Patten makes the point that uniformitarians cannot adequately explain the death and rapid preservation of so many Ice Age mammals – sometimes whole herds are preserved, in situ. He also asks the question, was the cold that killed them (an assumption) natural, or unnatural, earthly or unearthly. Patten has an agenda – and the fact his book is up at a Creationist web site shows what that agenda consists of, and essentially we can expect him to think in terms of everything happening fairly recently. Earth history in general is treated like a concertina, reduced to a few events. Funnily enough, this is also a feature of the EU theory – but the reasons are less obvious. Be that as it may, the extinctions in the Pleistocene are not addressed properly in mainstream circles – as if they don't want to discuss the issue. You have to go to a Creationist web site, or book, in order to get a handle on it all. In that respect Patten is providing a service that other people involved in the science are not doing.
Getting back to the ice, and this is what this post is about, Patten says that in the consensus view, ice that builds up to 15,000 feet thick reaches a point where it begins to flow outwards, at a rate faster than it built up. Much faster.
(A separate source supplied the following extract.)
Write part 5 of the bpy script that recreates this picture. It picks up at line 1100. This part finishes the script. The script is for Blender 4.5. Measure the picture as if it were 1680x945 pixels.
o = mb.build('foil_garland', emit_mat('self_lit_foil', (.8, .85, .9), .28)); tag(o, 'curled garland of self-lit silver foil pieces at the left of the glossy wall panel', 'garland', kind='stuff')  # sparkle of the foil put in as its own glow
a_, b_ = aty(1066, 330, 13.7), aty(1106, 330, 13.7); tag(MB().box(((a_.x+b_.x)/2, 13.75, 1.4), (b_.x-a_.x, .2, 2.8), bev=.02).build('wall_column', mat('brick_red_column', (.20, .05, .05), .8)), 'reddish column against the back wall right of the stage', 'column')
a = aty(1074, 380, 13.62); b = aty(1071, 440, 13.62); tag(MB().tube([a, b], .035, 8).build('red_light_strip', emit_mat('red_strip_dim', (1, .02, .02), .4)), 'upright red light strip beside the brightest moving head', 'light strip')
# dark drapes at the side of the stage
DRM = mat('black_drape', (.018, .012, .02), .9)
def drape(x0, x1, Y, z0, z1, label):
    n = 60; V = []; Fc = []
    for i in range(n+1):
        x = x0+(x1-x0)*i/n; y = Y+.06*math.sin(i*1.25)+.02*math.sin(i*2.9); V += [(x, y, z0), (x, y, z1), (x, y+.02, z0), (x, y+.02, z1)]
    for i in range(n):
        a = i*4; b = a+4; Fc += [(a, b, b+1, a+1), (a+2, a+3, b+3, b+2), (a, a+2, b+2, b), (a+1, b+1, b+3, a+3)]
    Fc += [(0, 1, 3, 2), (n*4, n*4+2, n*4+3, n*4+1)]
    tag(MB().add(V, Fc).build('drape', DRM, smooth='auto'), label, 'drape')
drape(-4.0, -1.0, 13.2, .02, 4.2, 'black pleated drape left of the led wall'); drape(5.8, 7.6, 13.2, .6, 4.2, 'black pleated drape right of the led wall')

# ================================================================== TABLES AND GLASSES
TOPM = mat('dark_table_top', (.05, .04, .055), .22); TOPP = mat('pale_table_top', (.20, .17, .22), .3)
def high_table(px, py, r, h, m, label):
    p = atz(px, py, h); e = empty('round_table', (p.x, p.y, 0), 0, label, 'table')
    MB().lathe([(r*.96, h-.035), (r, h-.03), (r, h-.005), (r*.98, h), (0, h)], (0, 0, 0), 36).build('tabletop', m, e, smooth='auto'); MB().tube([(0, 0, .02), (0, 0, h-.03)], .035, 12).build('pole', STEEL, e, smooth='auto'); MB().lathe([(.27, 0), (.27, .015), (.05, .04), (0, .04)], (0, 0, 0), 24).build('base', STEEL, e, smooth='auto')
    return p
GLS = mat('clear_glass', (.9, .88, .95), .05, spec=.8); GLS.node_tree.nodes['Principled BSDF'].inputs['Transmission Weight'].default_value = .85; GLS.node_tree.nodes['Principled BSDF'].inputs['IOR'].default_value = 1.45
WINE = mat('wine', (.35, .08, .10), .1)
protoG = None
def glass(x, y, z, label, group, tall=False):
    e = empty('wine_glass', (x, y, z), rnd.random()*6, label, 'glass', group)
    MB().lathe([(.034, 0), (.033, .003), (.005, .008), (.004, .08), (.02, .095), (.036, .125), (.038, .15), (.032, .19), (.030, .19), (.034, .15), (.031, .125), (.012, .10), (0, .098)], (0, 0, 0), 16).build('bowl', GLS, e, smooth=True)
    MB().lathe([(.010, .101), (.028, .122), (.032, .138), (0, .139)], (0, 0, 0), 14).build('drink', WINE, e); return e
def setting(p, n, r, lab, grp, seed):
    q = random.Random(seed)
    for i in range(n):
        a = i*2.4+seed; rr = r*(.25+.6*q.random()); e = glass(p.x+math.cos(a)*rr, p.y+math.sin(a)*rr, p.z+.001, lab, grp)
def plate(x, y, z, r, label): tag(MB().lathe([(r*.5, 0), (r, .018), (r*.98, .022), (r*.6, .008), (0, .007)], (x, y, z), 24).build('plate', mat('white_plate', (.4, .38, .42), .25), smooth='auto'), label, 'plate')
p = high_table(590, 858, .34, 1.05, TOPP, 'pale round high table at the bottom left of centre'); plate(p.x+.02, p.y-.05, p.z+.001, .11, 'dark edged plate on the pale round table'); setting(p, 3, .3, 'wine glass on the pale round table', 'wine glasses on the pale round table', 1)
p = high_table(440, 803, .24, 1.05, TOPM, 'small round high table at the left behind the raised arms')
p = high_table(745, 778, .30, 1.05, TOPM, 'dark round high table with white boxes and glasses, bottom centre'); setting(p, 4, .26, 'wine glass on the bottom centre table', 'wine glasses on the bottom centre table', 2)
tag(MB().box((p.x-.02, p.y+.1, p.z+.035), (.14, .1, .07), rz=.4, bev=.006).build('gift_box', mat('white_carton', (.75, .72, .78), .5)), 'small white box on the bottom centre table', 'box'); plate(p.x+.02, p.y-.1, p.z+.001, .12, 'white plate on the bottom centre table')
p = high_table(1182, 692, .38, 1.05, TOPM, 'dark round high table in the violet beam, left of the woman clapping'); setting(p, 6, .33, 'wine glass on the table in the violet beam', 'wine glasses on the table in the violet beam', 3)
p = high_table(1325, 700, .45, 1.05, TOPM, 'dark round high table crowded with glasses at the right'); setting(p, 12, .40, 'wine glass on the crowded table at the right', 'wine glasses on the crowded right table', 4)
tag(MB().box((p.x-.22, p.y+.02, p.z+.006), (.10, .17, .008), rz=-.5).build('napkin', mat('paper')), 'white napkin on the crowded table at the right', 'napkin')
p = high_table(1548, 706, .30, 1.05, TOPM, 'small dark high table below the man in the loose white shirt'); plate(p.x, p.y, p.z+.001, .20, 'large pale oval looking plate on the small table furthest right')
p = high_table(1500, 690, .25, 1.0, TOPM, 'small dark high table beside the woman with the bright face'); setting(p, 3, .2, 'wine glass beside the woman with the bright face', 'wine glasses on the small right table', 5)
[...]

This is used to explain why the ice at the bottom of Antarctic cores is not as old as the theory allows – by a long way. It is assumed old ice exists in some places on Antarctica, caught up and unable to flow – but where that ice might be is something else. It has yet to be discovered. None of this of course disproves the uniformitarian theory as ice cores cover just a fraction of the ice sheet and there is always the possibility they will eventually hit the jackpot.
Next, Patten draws attention to the fact that the snow did not accumulate with the N Pole as a centre point (yet the N Pole is perhaps the coldest area of the planet). Instead, the snow (or ice sheet) accumulated with the Magnetic North Pole at the centre (between Baffin Island and NW Greenland). The idea that ice settled in the northernmost areas where it was coldest is contradicted, he says, by where it is actually found. For example, it did not settle over most of Siberia (if anywhere in Siberia) or the greater part of Alaska. The ice covered an area southwards to the 37th latitude (halfway to the equator, in his words). He makes the point that Illinois is 500 miles closer to the Magnetic Pole that it is to the geographical North Pole – and people in Illinois still get a better view of the aurora borealis that most of Siberia. He adds, because this is the point he wishes to make, that the ice fell out of the sky at this location, but it could equally have been deposited even closer to the equator. In saying that he loses the rather novel idea of an association of the ice sheet with magnetic north – assuming the snow really did drop out of space. In contrast, Peter Warlow at the last SIS Cambridge Conference, claimed the geographical pole was just offshore Greenland – and assumed the poles had shifted. In that view the ice sheet accumulated around the new Pole – which is why there was no ice sheet in Siberia or most of Alaska. When it shifted to its present location the ice sheet rapidly melted – but gradually built up again. In fact, the ice remained on Greenland as there was no requirement of this bit of the ice sheet to melt. The Great Lakes were formed by the melting process. In other words, the end of the ice sheet was a rapid process – it did not take hundreds or thousands of years as some geologists and ocean scientists have suggested (trying to make sense of changing sea levels). How the poles can move at the axis is the elephant in the room – as they say. However, as scientists just accept the poles have not moved for millions, if not billions of years, nobody has been looking at possible mechanisms.
Getting back to Patten, we may wonder if i) ice fell out of the sky, ii) the parallel with the magnetic north pole is simply a coincidence as that is where the previous geographical pole may have been, and iii) not an awful lot is known about the magnetic poles, or why they might move around, or what they actually do. At the same time it is a rather intuitive theory that ice and/or snow fell predominantly at the magnetic poles rather than at the geographical poles. What does this imply?
Patten adds, ' … in noticing the location of the aurora borealis in association with the location of the ice mass' …'is there cause and effect involved'. The aurora has a connection with the Van Allen belts (and he wrote this years ago, remember). During heavy sun spot activity (he means coronal mass ejections and solar flares) charged particles are emitted and interact with the magnetic field of the Earth. He is suggesting there might be a propensity for space rock material to fall in certain places with a direct association with the magnetic field – which may or may not be true. We may also note that Patten requires a space object from a very cold region of the solar system to come within the vicinity of the Earth – and for some reason unleash lots of icy material. The object may even have had an origin in the galactic region beyond the solar system. This is rather interesting as Clube and Napier have a huge comet coming close to the Earth at the onset of the Late Glacial Maximum, creating conditions for an Ice Age (by overloading the upper atmosphere with particles of ice and dust). Now, that could well have created a ring around the Earth – and that ring may well have induced the coldest of the temperatures, in the final throes of the last Ice Age. However, two and two don't add up to five – could a huge comet deposit huge amounts of ice on the surface of the Earth?
On page 14 of 20 Patten actually mentions comets together with the ice. However, the emphasis of the chapter from Patten's book is the way he takes apart the uniformitarian explanations. On page 16 of 20 he says, 'every evidence suggests that the descent of ice occurred suddenly, in great volume, at extremely low temperatures, and over a vast area …' and 'there may have been five or six separate crescendos of ice …'which is clearly part of his agenda, turning five or six Ice Ages into a single event with surges in the amount falling being used to magically erase those separate events. Ignoring the Young Earth basics of the article (just as we might ignore the CAGW bits in a modern geological or climate science article) it is possible to recognise the germ of a good idea – involving comets and the magnetic poles. Hence, Patten should not be dismissed solely because he dates the events (above) to a fairly recent period of time.